Associate Training Programs Meet Pro Bono Work

Volume 38 Number 3

By

About the Author

Bob Denney is president of Robert Denney Associates, Inc. He and his firm have been providing strategic management and marketing counsel to law firms throughout the United States and parts of Canada for over 30 years.

Law Practice Magazine | May/June 2012 | The Time Management IssueIn today’s rapidly changing and increasingly complex legal profession, it is interesting to note how addressing the challenge created by one trend may lead to the start of another trend.

For example, since the recession began in 2008, there has been a steadily growing trend for in-house counsel to refuse to pay for inexperienced associates who work on their matters. Faced with this challenge, how can firms train their associates?

Beginning almost three years ago, Drinker Biddle and Frost Brown Todd started putting first-year associates into an intensive training program for their first six months on the job. During this training period, the firms either did not bill them out or, in some cases, billed them at lower rates. To my knowledge, this has not developed into a major trend. Furthermore, in Drinker’s case, the non-billing period was reduced to four months.

ADDRESSING TWO CHALLENGES

Now, however, as reported by legal writer Jeff Blumenthal in the Philadelphia Business Journal, Cozen O’Connor is taking a different and creative approach to address not only the challenge of training associates, but also the challenge of meeting the increased need for pro bono services. The firm is combining pro bono services and professional training programs under the same umbrella.

Cozen has given the responsibility for combining pro bono services with professional training programs to partner Hayes Hunt, a white-collar criminal defense litigator and chair of his firm’s Pro Bono Initiatives and Advanced Advocacy Programs. After graduating from law school, Hunt spent three years with the Defender Association of Philadelphia prior to joining Cozen. Having tried case after case with what he describes as “lots of supervision and collaboration and advice from senior trial lawyers” while with the Defender Association, he was able to try cases soon after joining Cozen. As a result, he is able to show the benefits of pro bono work in professional development and in providing opportunities that many associates from other big law firms don’t get.

SOME FEATURES OF THE PROGRAM

During my conversation with Hunt, he emphasized several things about the program:

  • It is designed to give associates transactional as well as trial experience.
  • Associates earn credit of up to 60 hours a year for pro bono work, although some of them record considerably more time.
  • To further encourage them to volunteer for pro bono work, associate performance is evaluated as part of their compensation.

In addition, a formal program is being developed, which will include skills training sessions in various areas including case management, client relations, deposition and negotiating techniques.

Hunt also emphasized that Cozen’s CEO, Thomas A. Decker, along with other members of the firm’s senior management, have taken the lead in providing strong support for the program.

This program also addresses a major drawback that I have seen in some of the pro bono initiatives at other firms—lack of supervision or review of the associates’ pro bono work.
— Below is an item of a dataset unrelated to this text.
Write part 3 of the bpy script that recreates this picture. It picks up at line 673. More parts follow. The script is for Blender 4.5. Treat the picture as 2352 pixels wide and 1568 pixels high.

In Cozen’s case, senior partners supervise each associate, review the work in their particular area and participate in the evaluation of the associates they have worked with.

Cozen is not, however, including one of the original features of the training programs launched at Drinker and Frost. Initially, the associates in those firms were paid a lower salary, although if they completed the program they could earn a bonus based on their performance. They would also be given the opportunity to return to the regular paycheck after their first year.

One question comes to mind. History has shown that some trends are cyclical. They may gain a lot of momentum for a while, but then die out. The trend for in-house counsel to refuse to pay for the training of inexperienced associates is certainly hot right now. But if corporate profits continue to be strong, will the pressure on GCs to curb legal spending ease up to some degree? Will GCs then return to the historic practice of paying for associate training? Only time will tell.

In the meantime, I hope the Cozen program initiates a new trend. If it meets the expectations of the firm and Hayes Hunt, it could be, so to speak, a marriage made in heaven.